Al parecer, las cosas ya han alcanzado su punto límite. Si son los gobiernos de Canadá y Estados Unidos los que hoy más presionan para que en México se aumenten los salarios, no lo hacen por ninguna conmiseración filantrópica. Su objetivo es más que evidente: lograr que sus productos se vendan en México. Única forma de nivelar las balanzas comerciales entre los tres países.

El obstáculo central a este cambio, que es el punto nodal en el trance por el que transcurre el TLC, lo representan ese complejo de alianzas entre un empresariado dedicado a la prevaricación y una franja política –la tecnocracia del PRI y el PAN– dedicada a vender al mundo sus servicios no como un agente de modernización, sino como una suerte de dique de contención. La lógica es la misma que ha definido a la del cacique mexicano desde el siglo XIX: yo controlo al mundo subalterno, y me quedo con la mayor parte. Peña Nieto y sus antecesores descubrieron una función inédita: actuar como los caciques de la globalización.

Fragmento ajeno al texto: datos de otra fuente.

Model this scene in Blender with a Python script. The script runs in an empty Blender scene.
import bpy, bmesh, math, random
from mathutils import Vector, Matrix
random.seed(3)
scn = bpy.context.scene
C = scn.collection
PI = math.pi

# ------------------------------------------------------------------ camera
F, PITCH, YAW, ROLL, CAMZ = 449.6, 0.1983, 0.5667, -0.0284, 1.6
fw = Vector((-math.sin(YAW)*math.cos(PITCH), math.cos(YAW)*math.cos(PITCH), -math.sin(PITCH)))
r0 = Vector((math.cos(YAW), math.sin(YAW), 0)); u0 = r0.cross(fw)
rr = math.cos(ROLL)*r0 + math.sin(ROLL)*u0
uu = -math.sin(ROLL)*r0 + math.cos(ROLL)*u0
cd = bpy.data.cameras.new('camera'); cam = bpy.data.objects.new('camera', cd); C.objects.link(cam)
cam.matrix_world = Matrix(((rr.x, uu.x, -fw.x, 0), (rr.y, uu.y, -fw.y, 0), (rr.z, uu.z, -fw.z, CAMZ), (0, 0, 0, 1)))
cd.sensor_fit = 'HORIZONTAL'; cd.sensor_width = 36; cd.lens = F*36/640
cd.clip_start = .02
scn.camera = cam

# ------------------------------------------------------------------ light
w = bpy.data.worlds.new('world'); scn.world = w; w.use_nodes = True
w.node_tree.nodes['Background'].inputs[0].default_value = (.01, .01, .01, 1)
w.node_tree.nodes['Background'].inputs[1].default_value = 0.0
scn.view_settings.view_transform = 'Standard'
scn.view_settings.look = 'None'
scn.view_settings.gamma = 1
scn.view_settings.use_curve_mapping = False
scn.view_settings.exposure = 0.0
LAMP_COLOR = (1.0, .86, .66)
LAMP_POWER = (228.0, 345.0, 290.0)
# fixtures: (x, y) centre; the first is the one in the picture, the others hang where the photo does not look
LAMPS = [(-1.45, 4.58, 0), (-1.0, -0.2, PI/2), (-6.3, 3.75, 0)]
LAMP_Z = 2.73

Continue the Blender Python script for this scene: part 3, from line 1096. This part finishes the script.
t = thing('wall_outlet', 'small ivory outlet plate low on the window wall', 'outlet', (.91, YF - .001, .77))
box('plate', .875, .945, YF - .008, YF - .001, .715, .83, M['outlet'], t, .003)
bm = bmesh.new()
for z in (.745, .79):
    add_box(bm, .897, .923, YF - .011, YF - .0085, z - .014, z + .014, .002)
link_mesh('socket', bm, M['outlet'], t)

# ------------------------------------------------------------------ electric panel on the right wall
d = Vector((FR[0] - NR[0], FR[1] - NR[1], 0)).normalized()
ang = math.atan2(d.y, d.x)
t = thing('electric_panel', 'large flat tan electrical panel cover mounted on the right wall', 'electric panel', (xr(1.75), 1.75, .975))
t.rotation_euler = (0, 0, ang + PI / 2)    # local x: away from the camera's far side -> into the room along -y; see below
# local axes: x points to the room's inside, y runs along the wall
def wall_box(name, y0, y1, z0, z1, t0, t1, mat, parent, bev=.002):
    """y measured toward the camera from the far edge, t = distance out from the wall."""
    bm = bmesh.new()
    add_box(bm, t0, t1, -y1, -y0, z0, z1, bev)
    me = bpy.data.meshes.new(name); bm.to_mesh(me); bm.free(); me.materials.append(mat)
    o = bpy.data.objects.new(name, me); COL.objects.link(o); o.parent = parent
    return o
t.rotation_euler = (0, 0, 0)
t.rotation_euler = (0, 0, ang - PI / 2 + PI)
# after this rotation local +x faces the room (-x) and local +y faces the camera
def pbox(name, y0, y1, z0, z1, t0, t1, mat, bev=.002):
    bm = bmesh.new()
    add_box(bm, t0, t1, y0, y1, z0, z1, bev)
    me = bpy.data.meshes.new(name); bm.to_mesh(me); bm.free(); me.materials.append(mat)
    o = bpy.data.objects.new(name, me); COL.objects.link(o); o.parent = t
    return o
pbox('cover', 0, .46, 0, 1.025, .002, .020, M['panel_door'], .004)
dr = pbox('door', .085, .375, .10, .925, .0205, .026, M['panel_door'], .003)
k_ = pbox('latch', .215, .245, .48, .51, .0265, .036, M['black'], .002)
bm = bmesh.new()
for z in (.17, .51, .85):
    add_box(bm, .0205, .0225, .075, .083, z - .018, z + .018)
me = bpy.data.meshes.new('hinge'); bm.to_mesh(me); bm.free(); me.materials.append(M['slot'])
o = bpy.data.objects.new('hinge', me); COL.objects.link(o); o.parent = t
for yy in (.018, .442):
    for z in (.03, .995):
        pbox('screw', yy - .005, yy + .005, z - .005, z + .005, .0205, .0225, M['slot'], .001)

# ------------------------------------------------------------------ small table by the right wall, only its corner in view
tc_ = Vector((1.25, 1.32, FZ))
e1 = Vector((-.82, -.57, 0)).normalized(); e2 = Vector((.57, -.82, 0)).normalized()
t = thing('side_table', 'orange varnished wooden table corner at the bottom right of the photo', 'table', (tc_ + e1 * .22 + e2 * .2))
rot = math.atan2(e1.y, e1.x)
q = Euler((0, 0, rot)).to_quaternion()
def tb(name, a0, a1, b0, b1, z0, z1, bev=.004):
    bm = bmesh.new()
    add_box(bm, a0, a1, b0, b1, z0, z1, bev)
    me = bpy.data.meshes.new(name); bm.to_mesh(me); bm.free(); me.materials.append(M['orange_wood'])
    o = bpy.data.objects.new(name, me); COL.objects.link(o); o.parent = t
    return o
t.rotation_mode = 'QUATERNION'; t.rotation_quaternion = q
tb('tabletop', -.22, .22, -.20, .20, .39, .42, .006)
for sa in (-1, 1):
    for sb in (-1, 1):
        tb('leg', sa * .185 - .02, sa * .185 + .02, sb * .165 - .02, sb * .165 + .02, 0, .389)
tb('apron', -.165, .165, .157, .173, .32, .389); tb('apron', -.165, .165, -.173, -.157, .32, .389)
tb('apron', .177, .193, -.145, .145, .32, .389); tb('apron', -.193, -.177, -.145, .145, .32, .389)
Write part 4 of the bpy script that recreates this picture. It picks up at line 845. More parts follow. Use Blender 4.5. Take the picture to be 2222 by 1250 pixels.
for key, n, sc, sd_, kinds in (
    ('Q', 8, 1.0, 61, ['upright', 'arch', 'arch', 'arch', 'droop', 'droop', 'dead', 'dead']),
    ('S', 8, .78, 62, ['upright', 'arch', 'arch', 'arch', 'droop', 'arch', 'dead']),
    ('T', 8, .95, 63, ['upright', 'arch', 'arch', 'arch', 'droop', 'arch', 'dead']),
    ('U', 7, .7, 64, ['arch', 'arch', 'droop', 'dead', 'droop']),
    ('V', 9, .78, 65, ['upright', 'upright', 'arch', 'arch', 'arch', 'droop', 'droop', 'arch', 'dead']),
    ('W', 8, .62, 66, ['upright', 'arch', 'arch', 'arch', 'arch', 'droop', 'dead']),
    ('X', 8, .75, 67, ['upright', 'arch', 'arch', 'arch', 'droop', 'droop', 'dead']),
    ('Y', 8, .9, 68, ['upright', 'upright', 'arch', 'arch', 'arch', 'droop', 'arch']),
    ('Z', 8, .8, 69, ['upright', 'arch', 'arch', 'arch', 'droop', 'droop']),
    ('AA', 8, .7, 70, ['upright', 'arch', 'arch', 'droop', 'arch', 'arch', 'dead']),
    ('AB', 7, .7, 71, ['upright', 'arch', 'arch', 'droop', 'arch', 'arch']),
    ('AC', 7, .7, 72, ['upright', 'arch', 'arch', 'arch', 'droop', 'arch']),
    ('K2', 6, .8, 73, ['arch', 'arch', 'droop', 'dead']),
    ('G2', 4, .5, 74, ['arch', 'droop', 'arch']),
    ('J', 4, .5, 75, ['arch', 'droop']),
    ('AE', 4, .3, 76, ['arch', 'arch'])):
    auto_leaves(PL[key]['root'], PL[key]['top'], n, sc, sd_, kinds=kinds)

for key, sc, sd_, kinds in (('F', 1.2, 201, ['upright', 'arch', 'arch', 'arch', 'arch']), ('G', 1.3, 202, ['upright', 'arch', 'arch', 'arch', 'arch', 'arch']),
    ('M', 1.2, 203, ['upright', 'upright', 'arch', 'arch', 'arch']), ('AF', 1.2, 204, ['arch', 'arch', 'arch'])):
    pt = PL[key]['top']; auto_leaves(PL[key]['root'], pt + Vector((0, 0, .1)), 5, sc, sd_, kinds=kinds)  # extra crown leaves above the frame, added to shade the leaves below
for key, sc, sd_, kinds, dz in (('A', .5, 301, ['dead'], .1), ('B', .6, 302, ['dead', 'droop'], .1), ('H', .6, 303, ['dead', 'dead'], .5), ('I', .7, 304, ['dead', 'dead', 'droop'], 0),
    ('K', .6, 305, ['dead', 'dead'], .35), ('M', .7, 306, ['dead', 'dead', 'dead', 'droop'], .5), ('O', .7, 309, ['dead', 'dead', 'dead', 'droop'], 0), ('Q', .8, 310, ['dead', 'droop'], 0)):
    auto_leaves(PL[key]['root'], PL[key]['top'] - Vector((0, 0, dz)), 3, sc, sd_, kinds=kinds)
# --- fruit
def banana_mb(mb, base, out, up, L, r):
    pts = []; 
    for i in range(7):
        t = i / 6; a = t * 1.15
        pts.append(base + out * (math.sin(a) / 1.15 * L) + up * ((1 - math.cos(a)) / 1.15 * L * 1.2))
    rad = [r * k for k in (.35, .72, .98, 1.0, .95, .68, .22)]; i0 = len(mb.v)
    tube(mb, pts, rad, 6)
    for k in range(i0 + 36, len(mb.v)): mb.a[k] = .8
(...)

La tecnocracia del PRI parece convencida de que la escena global la seguirá aceptando como un dique de contención en las fronteras que separan a México del mundo global. Pero el dique parece costar demasiado y acarrear peligros innumerables. Que los trabajadores mexicanos perciban sustancialmente menos que los chinos, ya habla de la catástrofe en la que ha situado a México en el contexto global.